BEGIN Dataset rows

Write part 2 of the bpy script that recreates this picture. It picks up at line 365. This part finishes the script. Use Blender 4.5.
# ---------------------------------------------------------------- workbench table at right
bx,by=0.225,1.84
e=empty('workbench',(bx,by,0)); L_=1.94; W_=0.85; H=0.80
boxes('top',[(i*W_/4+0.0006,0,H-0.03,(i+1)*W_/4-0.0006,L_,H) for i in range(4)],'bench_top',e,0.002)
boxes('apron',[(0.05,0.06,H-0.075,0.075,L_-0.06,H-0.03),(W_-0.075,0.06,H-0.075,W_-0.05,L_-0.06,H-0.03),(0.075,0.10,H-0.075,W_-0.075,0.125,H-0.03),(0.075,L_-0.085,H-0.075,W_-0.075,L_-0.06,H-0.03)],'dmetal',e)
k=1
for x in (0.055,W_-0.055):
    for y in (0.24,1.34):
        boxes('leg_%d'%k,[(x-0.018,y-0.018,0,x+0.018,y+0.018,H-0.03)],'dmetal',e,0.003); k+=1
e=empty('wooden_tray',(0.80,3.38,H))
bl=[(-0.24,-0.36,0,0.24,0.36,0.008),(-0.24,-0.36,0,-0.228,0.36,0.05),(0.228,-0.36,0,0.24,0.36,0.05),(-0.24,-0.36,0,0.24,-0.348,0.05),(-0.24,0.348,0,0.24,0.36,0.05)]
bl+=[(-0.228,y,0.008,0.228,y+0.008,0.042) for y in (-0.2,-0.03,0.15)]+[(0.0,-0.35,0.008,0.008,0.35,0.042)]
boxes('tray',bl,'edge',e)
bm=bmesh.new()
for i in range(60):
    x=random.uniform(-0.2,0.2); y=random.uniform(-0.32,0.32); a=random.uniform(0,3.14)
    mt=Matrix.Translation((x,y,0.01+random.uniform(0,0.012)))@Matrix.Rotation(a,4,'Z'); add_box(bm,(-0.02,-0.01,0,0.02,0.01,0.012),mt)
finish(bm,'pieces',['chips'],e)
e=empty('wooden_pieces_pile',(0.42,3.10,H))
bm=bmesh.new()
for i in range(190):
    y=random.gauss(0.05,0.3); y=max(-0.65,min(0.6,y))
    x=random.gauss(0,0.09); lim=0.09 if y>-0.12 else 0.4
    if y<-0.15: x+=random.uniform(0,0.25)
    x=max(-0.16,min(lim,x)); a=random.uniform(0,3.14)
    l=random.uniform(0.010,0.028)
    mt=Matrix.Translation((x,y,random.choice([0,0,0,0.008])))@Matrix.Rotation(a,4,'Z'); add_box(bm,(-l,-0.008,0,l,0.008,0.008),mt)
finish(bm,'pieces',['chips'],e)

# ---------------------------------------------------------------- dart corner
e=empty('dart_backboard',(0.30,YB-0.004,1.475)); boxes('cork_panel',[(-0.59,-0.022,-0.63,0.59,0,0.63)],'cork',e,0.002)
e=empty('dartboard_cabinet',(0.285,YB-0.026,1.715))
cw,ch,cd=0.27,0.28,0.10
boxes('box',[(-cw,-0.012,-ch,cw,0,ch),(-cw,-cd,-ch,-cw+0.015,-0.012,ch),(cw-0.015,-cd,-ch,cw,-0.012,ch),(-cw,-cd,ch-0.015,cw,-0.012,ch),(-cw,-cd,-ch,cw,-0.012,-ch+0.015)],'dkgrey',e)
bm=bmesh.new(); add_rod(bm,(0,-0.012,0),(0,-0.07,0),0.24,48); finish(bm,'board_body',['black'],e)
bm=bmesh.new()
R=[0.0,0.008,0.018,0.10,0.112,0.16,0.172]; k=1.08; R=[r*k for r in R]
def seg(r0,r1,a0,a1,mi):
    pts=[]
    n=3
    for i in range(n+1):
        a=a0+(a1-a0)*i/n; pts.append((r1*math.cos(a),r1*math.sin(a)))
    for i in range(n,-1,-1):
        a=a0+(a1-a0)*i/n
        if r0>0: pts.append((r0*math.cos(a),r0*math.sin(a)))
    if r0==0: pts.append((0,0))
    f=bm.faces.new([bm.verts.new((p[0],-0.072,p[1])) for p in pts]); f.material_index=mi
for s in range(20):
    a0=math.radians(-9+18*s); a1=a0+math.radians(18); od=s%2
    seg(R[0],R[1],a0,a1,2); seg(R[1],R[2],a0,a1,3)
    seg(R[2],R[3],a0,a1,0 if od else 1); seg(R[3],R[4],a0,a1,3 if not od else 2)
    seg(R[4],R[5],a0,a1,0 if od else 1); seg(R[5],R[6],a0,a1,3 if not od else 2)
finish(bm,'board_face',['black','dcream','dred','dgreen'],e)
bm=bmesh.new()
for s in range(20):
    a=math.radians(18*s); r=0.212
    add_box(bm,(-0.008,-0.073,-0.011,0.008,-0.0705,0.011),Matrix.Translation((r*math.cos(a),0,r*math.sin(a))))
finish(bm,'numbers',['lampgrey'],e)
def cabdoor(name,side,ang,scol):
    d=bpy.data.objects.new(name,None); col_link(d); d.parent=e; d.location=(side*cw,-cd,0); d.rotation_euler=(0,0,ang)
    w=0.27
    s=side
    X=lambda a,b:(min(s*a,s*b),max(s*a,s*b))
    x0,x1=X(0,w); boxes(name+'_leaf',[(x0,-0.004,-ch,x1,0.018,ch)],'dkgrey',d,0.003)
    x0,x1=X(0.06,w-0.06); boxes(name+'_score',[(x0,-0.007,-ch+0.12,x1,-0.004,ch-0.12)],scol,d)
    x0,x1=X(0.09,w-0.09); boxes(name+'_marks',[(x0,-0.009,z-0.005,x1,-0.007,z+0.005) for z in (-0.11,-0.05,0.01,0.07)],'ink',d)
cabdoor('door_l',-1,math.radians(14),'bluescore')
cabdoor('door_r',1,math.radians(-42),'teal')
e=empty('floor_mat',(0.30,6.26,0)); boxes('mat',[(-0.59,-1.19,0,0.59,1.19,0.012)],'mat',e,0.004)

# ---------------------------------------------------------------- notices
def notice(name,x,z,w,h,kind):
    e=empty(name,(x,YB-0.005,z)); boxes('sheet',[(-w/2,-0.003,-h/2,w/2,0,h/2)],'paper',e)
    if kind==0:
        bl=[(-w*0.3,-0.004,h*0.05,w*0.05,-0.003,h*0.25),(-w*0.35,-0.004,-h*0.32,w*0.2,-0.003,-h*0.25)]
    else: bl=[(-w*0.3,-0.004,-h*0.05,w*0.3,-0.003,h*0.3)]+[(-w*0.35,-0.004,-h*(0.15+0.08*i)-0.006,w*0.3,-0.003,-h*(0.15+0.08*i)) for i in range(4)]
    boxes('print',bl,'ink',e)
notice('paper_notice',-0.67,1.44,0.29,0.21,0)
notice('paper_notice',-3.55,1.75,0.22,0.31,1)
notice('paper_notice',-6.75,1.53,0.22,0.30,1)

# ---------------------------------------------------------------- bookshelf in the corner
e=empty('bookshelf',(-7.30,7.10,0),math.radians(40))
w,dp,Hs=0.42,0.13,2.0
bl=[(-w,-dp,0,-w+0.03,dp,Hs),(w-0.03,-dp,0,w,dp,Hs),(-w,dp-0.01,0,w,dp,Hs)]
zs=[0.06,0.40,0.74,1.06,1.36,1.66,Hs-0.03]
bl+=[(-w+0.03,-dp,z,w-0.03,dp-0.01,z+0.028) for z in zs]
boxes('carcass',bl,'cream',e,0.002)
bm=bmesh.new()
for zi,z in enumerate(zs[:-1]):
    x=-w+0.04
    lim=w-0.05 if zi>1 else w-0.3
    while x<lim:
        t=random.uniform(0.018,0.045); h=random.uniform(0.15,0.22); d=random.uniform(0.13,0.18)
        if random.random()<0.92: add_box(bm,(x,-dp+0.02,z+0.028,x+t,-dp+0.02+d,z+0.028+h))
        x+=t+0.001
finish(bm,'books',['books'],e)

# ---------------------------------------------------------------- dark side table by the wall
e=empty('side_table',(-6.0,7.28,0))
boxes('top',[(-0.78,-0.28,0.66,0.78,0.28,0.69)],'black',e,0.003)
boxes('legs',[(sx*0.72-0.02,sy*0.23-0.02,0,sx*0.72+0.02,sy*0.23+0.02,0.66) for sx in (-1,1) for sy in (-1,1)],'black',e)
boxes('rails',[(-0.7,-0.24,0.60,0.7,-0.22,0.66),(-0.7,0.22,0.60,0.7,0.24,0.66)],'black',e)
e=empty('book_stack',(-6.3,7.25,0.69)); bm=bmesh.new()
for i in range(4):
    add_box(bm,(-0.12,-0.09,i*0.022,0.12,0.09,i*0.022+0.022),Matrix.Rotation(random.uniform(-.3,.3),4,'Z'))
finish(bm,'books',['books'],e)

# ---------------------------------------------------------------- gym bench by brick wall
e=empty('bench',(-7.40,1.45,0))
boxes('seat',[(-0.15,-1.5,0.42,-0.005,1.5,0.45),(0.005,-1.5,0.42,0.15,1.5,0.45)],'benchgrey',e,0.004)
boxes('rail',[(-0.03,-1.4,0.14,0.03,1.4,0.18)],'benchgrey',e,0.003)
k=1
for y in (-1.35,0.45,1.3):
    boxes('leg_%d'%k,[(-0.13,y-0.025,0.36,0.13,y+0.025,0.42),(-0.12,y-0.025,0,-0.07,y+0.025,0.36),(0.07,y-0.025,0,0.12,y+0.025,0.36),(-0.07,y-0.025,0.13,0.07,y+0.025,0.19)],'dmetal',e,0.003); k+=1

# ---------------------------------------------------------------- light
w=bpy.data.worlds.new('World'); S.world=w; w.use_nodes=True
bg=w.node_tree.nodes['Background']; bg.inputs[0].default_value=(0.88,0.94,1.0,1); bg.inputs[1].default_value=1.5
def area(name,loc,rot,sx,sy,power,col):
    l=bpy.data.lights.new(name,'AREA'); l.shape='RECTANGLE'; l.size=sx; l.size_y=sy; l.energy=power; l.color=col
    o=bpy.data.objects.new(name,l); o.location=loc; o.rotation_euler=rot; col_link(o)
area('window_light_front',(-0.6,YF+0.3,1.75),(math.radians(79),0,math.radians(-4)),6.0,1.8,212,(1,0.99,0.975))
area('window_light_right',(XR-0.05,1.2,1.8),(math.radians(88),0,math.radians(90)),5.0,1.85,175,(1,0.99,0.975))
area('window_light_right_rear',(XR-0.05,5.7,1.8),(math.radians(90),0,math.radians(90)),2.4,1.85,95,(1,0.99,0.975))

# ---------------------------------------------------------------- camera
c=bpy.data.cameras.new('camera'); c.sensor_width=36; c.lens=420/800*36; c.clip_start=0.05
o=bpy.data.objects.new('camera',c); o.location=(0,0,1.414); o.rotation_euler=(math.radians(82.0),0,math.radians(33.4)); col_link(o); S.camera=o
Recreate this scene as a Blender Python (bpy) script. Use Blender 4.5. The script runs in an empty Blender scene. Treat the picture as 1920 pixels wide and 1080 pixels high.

END Dataset rows

> Set task
Display every line of the listing that contains the string "this".

> Result of the task
Write part 2 of the bpy script that recreates this picture. It picks up at line 365. This part finishes the script. Use Blender 4.5.
Recreate this scene as a Blender Python (bpy) script. Use Blender 4.5. The script runs in an empty Blender scene. Treat the picture as 1920 pixels wide and 1080 pixels high.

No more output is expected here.